Sunday, 12 December 2010

Advising within a huge arc of legal uncertainty


Stewart Room was on great form, addressing a group of Data Protection Managers at the offices of Field Fisher Waterhouse last Thursday. The conference organisers had certainly saved the best till last. His climactic address to the assembled throng of went down extremely well. As did a couple of measures of gin & tonic at a local hostelry immediately after the event.

And, once the alcohol had started to really clear my thoughts, I fell into a deep discussion with some of the conference stragglers at the drinks session. It was about the role that professional legal advisors can play when clients consider their options over tricky data protection issues. Do we clients have a problem in that we often ask these advisors the wrong question?

What I mean by this is that some Data Protection Managers are required to deal with queries quite beyond which they feel equipped. But does it help, or complicate matters, when an external advisor is engaged?

I have felt sorry for the poor bloody advisor, as they struggle to understand what it is that the client actually wants. As the Legal Manager for the Association of British Insurers a couple of decades ago, I was occasionally asked by members of its Data Protection Panel to seek advice on a particular point. I would explain to a trusted external advisor what the situation was, what sort of advice it was that I required, and that I would go elsewhere and seek other advice if the answer they gave me was not the one I needed to pay to hear. These clear, transparent, instructions worked extremely well. Closely knit teams were forged, with likeminded folk sharing the same vision, passion and prejudices. And sharing drinks, evening meals, and trips to Doncaster races. And, eventually, sharing car journeys to attend the funerals of those we had so greatly loved and respected. I still miss you so much, Shelagh.

What’s brought this on? Well, Stewart used a wonderful phrase in his session last Thursday. He spoke about Data Protection Managers needing to advise and support their business about issues that lay within a huge arc of legal uncertainty.

Significant areas of the law simply aren’t fit for modern day purposes. So, every day, we need to appreciate which bit of the law we are going to ignore - just in order that we can get the day job done. Or we need to appreciate which bit of the law we are going to interpret in a certain way today. It’s not like tax law, where you generally know where you stand. As I earn, some tax professional or other is always able to offer, with a considerable measure of confidence, advice on precisely how much of my income is going to be transferred from my control and off into the hands of Treasury coffers.

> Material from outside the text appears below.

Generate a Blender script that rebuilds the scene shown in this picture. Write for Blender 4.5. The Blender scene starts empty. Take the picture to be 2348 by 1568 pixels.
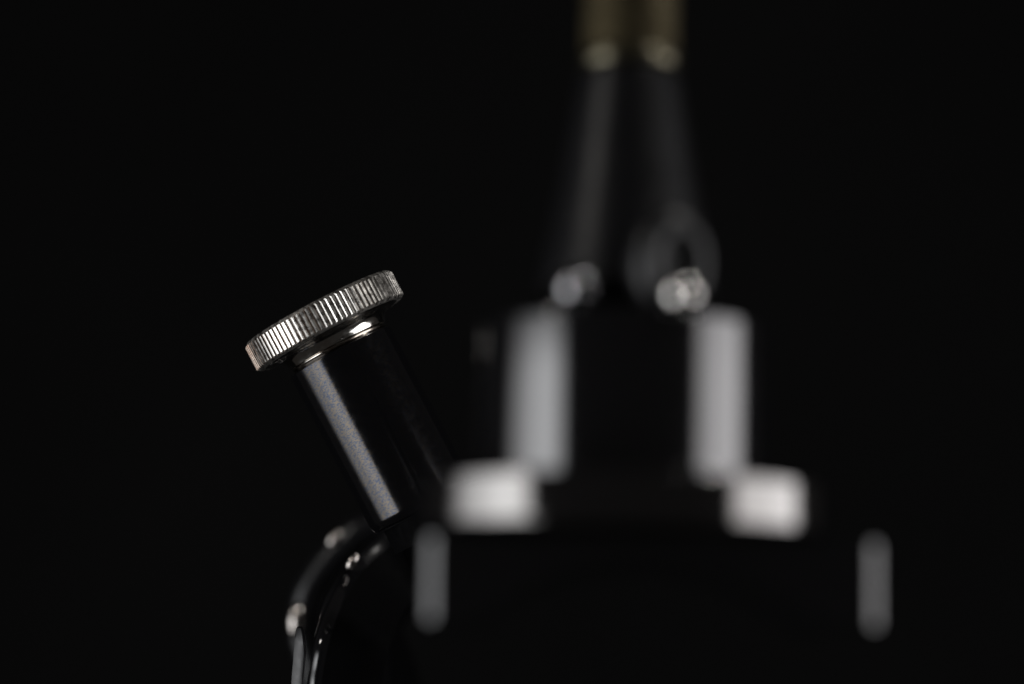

Established data protection law is far less precise than that – where it actually exists, that is. It’s not quite reached the level of mere bluster and bravado. That’s for the real charlatans. But, in our every day jobs, we often have to forget about relying on detailed facts and legal presidents (unless you actually want to have to bother about the minutia of, say, legitimising transborder data flows). I mean, we still don’t have settled views law about what the law is actually about. Has any court in the land entered the fray about whether an Internet Protocol Addresses is personal data? Or whether consent which is not “freely give, specific and informed” is really of any lesser quality than the other ways in which it can be assumed that consent has been provided?

Come on, if the tax lawyers are focussing on issues that face those who concern just those at the very summit of taxation law, what sympathy must they feel about their data protection colleagues, who are still scrambling around at base camp level?

What it means, I think, is that Data Protection Managers need to consider themselves as wading chest deep in the business of the management of risk. We are not talking about certainty here, we are talking about levels of confidence. Is the process we are considering sufficiently transparent. Or simple? Or harmless to the individual? How much information really does need to be retained to provide the service efficiently? Are we creating a service that meets the legitimate aspirations of the individual? Did they know we were going to do that? (Or that anyone else was?)

I think that questions such as these can only be met when the business has a clear appreciation of its own integrity and attitude to risk. There’s no point asking a lawyer for “information” about something as vague as data protection law if the lawyer has no appreciation of the degree of risk that the business likes to operate within. Experienced musicians are not engaged to join orchestras for particular concerts unless it’s abundantly clear what music will be played, and which score will be used. In our own sweet way, we experienced data protection professionals can all develop programmes that are tailored to meet the risk profile of their business – but surely only when the business knows what risk profile it wants.

So, professional data protection advisors may well waste lots of their time unless they get the basic question out of the way first. This is “How close do you like to sail to the wind?” Once that answer is known, the rest quite neatly falls into place.

I’m not interested in asking (or paying) for “information about the legal risks” if it means that I’ll receive a thick sheaf of documents which offer finely balanced arguments about the pros and cons of different approaches. In my experience, people working for units within a business don’t really want to know what the law is or what it might be. They want to be told what to do. In a couple of paragraphs, and in words that Homer Simpson, not Albert Einstein, can understand. And I can only tell them what to do when I’m confident that my advice has been calibrated to the degree of risk that the business is prepared to run.

So, if you ever want to work with me, please come armed with a high level of emotional intelligence. And representing a business with a settled sense of its own ethical standards.